Cada uma das sete damas de honra expõe os conteúdos do saber que representa e,
no fim das bodas, será consagrada a união do infinito poder da linguagem com
sua manifestação num saber cientificamente ordenado.
Para nós, é
interessante o comparecimento, no quarto livro da obra, da Dialética,
personificada por uma dama de honra que avança em segundo lugar, logo atrás da
Gramática. Marciano Capela descreve cuidadosamente sua aparência, seu porte e
seus atributos. Tem o resto pálido, mas seu olhar é inquieto e penetrante; seus
cabelos, densos mas ordenadamente trançados, adornam sua cabeça de modo acurado
e completo; usa a túnica e o pálio de Atenas e traz nas mãos os símbolos do seu
poder: na esquerda, uma serpente enrolada em enormes espiras e, na direita,
plaquetas com esplêndidas e coloridas ilustrações, presas por um gancho oculto;
e, enquanto a esquerda esconde sob o pálio suas insídias viperinas, a direita é
a todos exibida. O aspecto da Dialética é, no conjunto, agressivo e ameaçador,
e ela profere em voz alta, em tom sacerdotal e divinatório, fórmula
incompreensíveis para a maioria: que a afirmativa universal se contrapõe de
modo oblíquo à particular negativa, e que ambas são conversíveis; fala também
de univocidade e equivocidade e assevera ser a única capaz de distinguir o
verdadeiro do falso.
Uma entrada
em cena cheia de tensão, que causa certo mal-estar nos deuses, mas que Brômio,
isto é, o “barulhento” Dionisio-Baco, desdramatiza, observando o quanto a
recém-chegada se parece com uma bruxa charlatona, que provoca, entre os
espectadores, certa hilariedade.
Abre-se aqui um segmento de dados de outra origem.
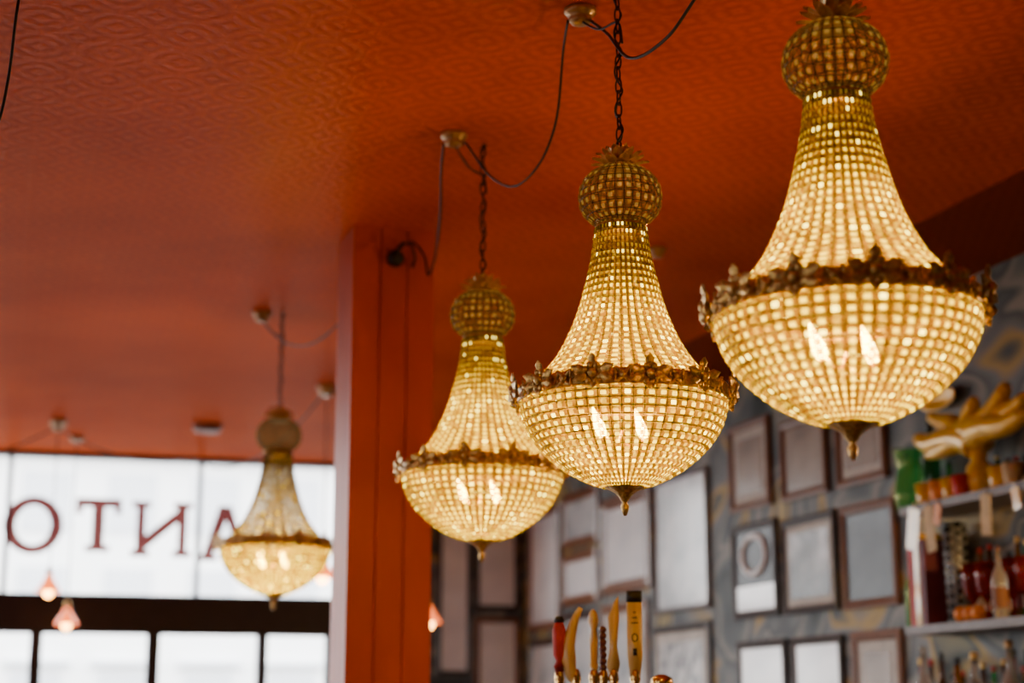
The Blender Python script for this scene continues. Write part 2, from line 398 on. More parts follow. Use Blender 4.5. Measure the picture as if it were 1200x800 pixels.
# ring gallery
m=M()
m.lathe([(.260,-.017+RO),(.266,-.020+RO),(.272,-.012+RO),(.266,-.004+RO),(.266,.004+RO),(.272,.012+RO),(.266,.020+RO),(.260,.017+RO)],112,cap=False)
nr=12
def leaf(T,L,w,lift=.010):
    c=[(0,0,0),(lift*.6,w,L*.30),(lift*.8,w*.75,L*.5),(lift,w*.95,L*.66),(lift*1.2,0,L),(lift,-w*.95,L*.66),(lift*.8,-w*.75,L*.5),(lift*.6,-w,L*.30)]
    mid=(lift*1.5,0,L*.5); vs=c+[mid]; n=len(c)
    fs=[(i,(i+1)%n,n) for i in range(n)]
    vs2=[(x-.004,y,z) for x,y,z in vs]; m.add(vs,fs,0,T); m.add(vs2,[f[::-1] for f in fs],0,T)
for i in range(nr):
    a=2*pi*i/nr+random.uniform(-.02,.02); T=RZ(a)@TR((.280,0,RO+random.uniform(-.001,.005)))
    R=.033
    for k in range(8):
        b=2*pi*k/8+.3; m.ell((0.004,R*.64*math.cos(b),R*.64*math.sin(b)),(.007,R*.27,R*.27),T=T,n=8,m=6)
    m.ell((.010,0,0),(.008,R*.34,R*.34),T=T,n=10,m=6)
    for s_ in (-1,1):
        leaf(T@TR((-.004,0,0))@RX(s_*1.25),.058,.013,.012)
        leaf(T@TR((-.004,0,0))@RX(s_*1.9),.052,.012,.012)
    leaf(T@TR((-.002,0,.012)),.038,.012,.010); leaf(T@TR((-.002,0,-.012))@RX(pi),.026,.010,.010)
    T2=RZ(a+pi/nr)@TR((.272,0,RO))
    for sx in (-1,1):
        for sz in (-1,1):
            sp_=[(.003,sx*(.003+.022*t+.006*math.sin(4.5*t)),sz*(.004+.015*math.sin(3.4*t))) for t in [x/8 for x in range(9)]]
            m.tube(sp_,[.0050-.0022*x/8 for x in range(9)],6,T=T2)
    m.ell((.006,0,0),(.008,.010,.010),T=T2,n=8,m=6)
me_ring=m.mesh("brass_gallery",[BRASS],True)
# crown
m=M(); m.lathe([(.045,.578),(.052,.584),(.044,.592),(.020,.60),(.014,.615),(.018,.622),(.006,.632)],24)
for lay,(n_,rr,h_,up_) in enumerate(((9,.078,.016,.590),(9,.062,.036,.592),(7,.038,.050,.594))):
    for i in range(n_):
        T=RZ(2*pi*(i+.5*lay)/n_)
        vs=[];c=[(.012,0,up_),(rr*.45,.0,up_+h_*.5+.004),(rr*.8,0,up_+h_*.9+.004),(rr,0,up_+h_+.001)]; wd=[.006,.015,.012,.001]
        for (x,y,z),w in zip(c,wd): vs+=[(x,-w,z-.003),(x,0,z+.003),(x,w,z-.003)]
        fs=[]
        for k in range(3):
            o=k*3; fs+=[(o,o+3,o+4,o+1),(o+1,o+4,o+5,o+2)]
        m.add(vs,fs,0,T)
me_crown=m.mesh("leaf_crown",[pm("bright_brass",(.82,.54,.18),.35,.35,.3,60)],False)
m=M(); m.lathe([(.060,.405),(.066,.410),(.062,.420),(.066,.428),(.055,.434),(.060,.440),(.048,.446)],36,mod=lambda a,z:1+.03*math.cos(18*a))
me_collar=m.mesh("brass_collar",[BRASS])
m=M(); m.lathe([(.004,-.328),(.008,-.318),(.011,-.305),(.006,-.295),(.010,-.290),(.016,-.280),(.022,-.272),(.046,-.258),(.054,-.247),(.050,-.240)],32,mod=lambda a,z:1+(.07*math.cos(8*a) if z>-.28 else .0))
me_fin=m.mesh("bottom_finial",[BRASS])
# chain
RINGDZ=.82; top=CEIL-(CZ+RINGDZ)
m=M(); z=.632; i=0; lk=.034
while z<top-.03:
    T=TR((0,0,z+lk/2))@RZ((i%2)*pi/2+.3)
    m.tube([(.0085*math.cos(t),0,(.021)*math.sin(t)) for t in [2*pi*q/14 for q in range(14)]],.0026,5,T=T,closed=True); z+=lk; i+=1
m.tube([(0,0,z-.005),(0.006,0,z+.01),(0,0,top)],.004,6)
me_chain=m.mesh("chain",[CHAINM])
m=M(); m.tube([(.010*math.cos(q*.5),.010*math.sin(q*.5),.60+(top-.60)*q/60) for q in range(61)],.0028,5)
me_cord=m.mesh("power_cord",[BLACK])
m=M(); m.lathe([(.002,.080),(.006,.066),(.011,.046),(.014,.028),(.013,.012),(.009,0)][::-1],12); me_bulb=m.mesh("candle_bulb",[BULB])
m=M(); m.lathe([(.004,-.02),(.012,-.018),(.012,0.0)],12); m.tube([(0,0,-.01),(-.03,0,-.03),(-.055,0,-.0)],.004,5); me_sock=m.mesh("bulb_socket",[BRASS])
CH=[(0.672,3.22),(0.284,4.14),(-0.10,5.44),(-1.13,7.90)]
labs=["large basket chandelier of lit amber glass beads with brass gallery",
"basket chandelier of lit glass beads hanging from a long bronze chain",
"basket chandelier of glowing glass beads hanging beside the orange column",
"basket chandelier of glass beads hanging before the bright shop window"]
for idx,(x,y) in enumerate(CH):
    e=mk("chandelier",None,TR((x,y,CZ+RINGDZ))@RZ(idx*.7),label=labs[idx],category="chandelier",group="beaded basket chandeliers under the ceiling")
    bc=mk("bead_cone",me_cone if idx<3 else me_cone2,parent=e); mk("wire_frame",me_conew if idx<3 else me_conew2,parent=bc)
    bb=mk("bead_bowl",me_bowl,parent=e); mk("wire_frame",me_boww,parent=bb)
    bg=mk("bead_globe",me_ball if idx<3 else me_ball2,parent=e,label="smoky glass bead globe with a faint painted glow" if idx<3 else "clear unlit glass bead globe"); mk("wire_frame",me_ballw,parent=bg)
    mk("brass_gallery",me_ring,parent=e); mk("leaf_crown",me_crown,parent=e); mk("brass_collar",me_collar,parent=e)
    mk("bottom_finial",me_fin,parent=e); mk("chain",me_chain,parent=e); mk("power_cord",me_cord,parent=e)
    for k in range(2):
        T=RZ(k*pi+.25-idx*.7)@TR((.055,0,-.130))@RY(.35 if k else -.30)
        b=mk("light_bulb",me_bulb,T,parent=e); mk("bulb_socket",me_sock,parent=b)
    for (zz,pw,rad) in ((-.07,14.5 if idx<3 else 20,.03),(.17,4.6 if idx<3 else 1.6,.03)):
        l=bpy.data.lights.new("chandelier_light",'POINT'); l.energy=pw; l.color=(1,.68,.08); l.shadow_soft_size=rad
        lo=bpy.data.objects.new("chandelier_light",l); bpy.context.scene.collection.objects.link(lo); lo.parent=e; lo.location=(0,0,zz)
# ------------------------------------------------------------------ ceiling roses & cables
mr=M(); mr.lathe([(.014,-.052),(.030,-.046),(.036,-.036),(.030,-.026),(.044,-.020),(.050,-.012),(.050,-.0005)],28); me_rose=mr.mesh("ceiling_rose",[CREAM])
def rose(p,s=.92,lab="small aged brass ceiling rose with cable outlets"):
    return mk("ceiling_rose",me_rose,TR(p)@Matrix.Diagonal((s,s,s,1)),label=lab,category="ceiling rose",group="cable roses on the ceiling")
def cable(pts,r=.004,lab="black swagged lighting cable below the ceiling",n=10):
    return M().tube(cr(pts,n),r,6).obj("lighting_cable",BLACK,label=lab,category="cable")
def sag(a,b,s,k=5):
    return [a.lerp(b,t)+Vector((0,0,-4*s*t*(1-t))) for t in [i/k for i in range(k+1)]]
c_mid=onz(680,11); c_sec=onz(532,157); c_lef=onz(307,366); c_ri=Vector((.62,3.35,CEIL))
for c in (c_mid,c_sec,c_lef): rose(c)
rose(c_ri)
dn=Vector((0,0,-.035))
cable([c_mid+dn+Vector((-.035,0,0)),P(660,60,4.5),P(652,140,4.62),P(632,192,4.75),P(603,218,4.9),P(573,205,5.05),P(548,170,5.25),c_sec+dn+Vector((.035,0,0))])
cable([c_mid+dn+Vector((.03,0,0)),P(712,40,4.2),P(738,68,4.05),P(775,50,3.9),P(812,2,3.75),c_ri+dn],.0045)
for c,(x,y) in zip((c_mid,c_sec,c_lef),CH[1:]):
    t=Vector((x,y,CEIL-.02)); cable([c+dn,c.lerp(t,.5)+Vector((0,0,-.09)),t+Vector((0.0,0,-.10)),t+Vector((0.012,0,-.16))],.0035,"short black cable running to the chandelier chain")
# drop cable to the column bracket
cable([c_sec+dn+Vector((-.035,0,0)),P(517,200,5.5),P(516,250,5.75),P(510,300,6.1),P(502,322,6.25),P(497,300,6.33),P(484,284,6.36),P(470,290,6.38),P(463,303,6.39)],.005,"black cable dropping from the ceiling to the column")
bp_=COLP+COLD*.17
T=Matrix.Translation((bp_.x,bp_.y,P(470,303,6.43).z))@RZ(ang)
e=mk("column_bracket",None,T,label="small black cable bracket fixed to the column",category="bracket")
M().lathe([(.028,0),(.034,.006),(.034,.03),(.02,.045)],20,T=RX(pi/2)).obj("mounting_plate",BLACK,parent=e)
M().tube([(0,-.03,.03),(.02,-.05,.06),(.06,-.05,.05),(.075,-.04,0),(.07,-.01,-.03)],.006,6).obj("hook",BLACK,parent=e)
# left cables
cable(sag(c_lef+dn,Vector((COLP.x-.02,COLP.y+.3,CEIL-.25)),.16)[:],.004)
p68=onz(68,495); p382=onz(382,452); p243=onz(243,498); rose(p68,1.1); rose(p382,1.1)
M().lathe([(.05,-.05),(.085,-.045),(.10,-.02),(.10,-.0005)],28).obj("smoke_detector",pm("brown_plastic",(.25,.10,.06),.4),TR(p243),label="round brown detector puck on the ceiling",category="smoke detector")
cable(sag(p68+dn,Vector((-5.2,11.2,CEIL-.03)),.28),.006)
cable(sag(p68+dn,onz(225,530)+Vector((0,0,-.05)),.1)+sag(onz(225,530)+Vector((0,0,-.05)),p382+dn,.22)[1:],.006)
cable([onz(40,-60),P(22,0,3.6),P(10,90,3.75),P(-5,150,3.85),P(-30,165,3.95),P(-60,100,4.1),onz(-70,40)],.0035)
rose(onz(770,291),.8)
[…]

Mas a deusa Palas, que conhece bem a
Dialética, intervém para dizer que ela não é personagem de quem se possa
zombar, como se verá assim que ela expuser em latim o seu saber. A dialética
declara em exórdio ter origens gregas, mas que poderia expressar-se igualmente
em latim graças ao precioso trabalho de mediação levado a cabo por Varrão, o
primeiro a traduzir seus ensinamentos na língua dos romanos, depois de
aprendê-los nos textos de Platão e de Aristóteles. No entanto, seu nome, Dialética,
manteve-se em grego, permanecendo igual em Atenas e em Roma. A Dialética começa
então a expor seu ensinamento, que compreende, de acordo com a ordem em uso nas
escolas gregas, retomada por Varrão, todo o corpus
de doutrinas da lógica clássica, articulado do seguinte modo:
1) De
loquendo, isto é, a
doutrina do significado dos termos, que compreende os cinco predicáveis
(gênero, espécie, definição, próprio, acidente), os antepraedicamenta ou instrumenta
categoriarum )isto é, a distinção de diversos ritos de denominação:
equívoca, unívoca, plurívoca, própria, alheia), as categorias (substância,
quantidade, qualidade, relação, espaço, tempo, fazer sofrer, estado, hábito),
os post-praedicamenta (isto é, as
quatro formas de oposição: contradição, privação, contrariedade, relatividade),
a definição e a divisão;
2) De
eloquendo, isto é,
a doutrina do discurso e das suas partes (nomen
e verbum, que formam a oratio);
3) De
proloquendo, que
compreende a doutrina da proposição predicativa ou juízo (proloquium), que, como síntese ou diairese de representações, tem a característica de poder ser
verdadeiro ou falso, as differentiae
proloquiorum (ou seja, a qualidade afirmativa ou negativa e a quantidade
universal ou particular dos juízos), o proloquiorum
affectiones e a conversão das proposições;
4) De
proloquiorum summa,
vale dizer, a doutrina do silogismo como concatenação de proposições e as suas
diversas formas (categórico, hipotético e misto)
Depois da
exposição desses seus ensinamentos, a Dialética se apresta a continuar com a
ilustração da doutrina dos sofismas, dos raciocínios capciosos, das falácias e
dos enganos que é possível perpetrar por meio da palavra, argumentos tratados
nas Refutações sofísticas de
Aristóteles. Mas aqui intervém Palas,
que interrompe a Dialética, não apenas para não cansar o auditório, mas também
porque a exposição dos enganos sofísticos não convêm diante de Júpiter e das
outras divindades. Diz então Palas, dirigindo-se à Dialética para
interrompê-la: “Já chega, ó nobre fonte da ciência profunda (profundae fons decens scientiae), que
desvela as realidades ocultas, dissertando sem omitir nada que seja pouco claro
nem abandonando nada que seja ignoto.”
No que concerne
à nossa história, dois pontos desse texto devem ser postos em evidência. O
primeiro é que a dialética é considerada apropria fonte do saber científico (fons scientiae) e é tendencialmente
identificada com a lógica, entendida como o conjunto das regras do raciocínio e
da argumentação corretos, destinadas a discernir o verdadeiro do falso. O outro
é que a dialética, justamente por sua natureza de fonte do saber, é separada
com rigor da sofística e da erística, que do saber só têm a aparência.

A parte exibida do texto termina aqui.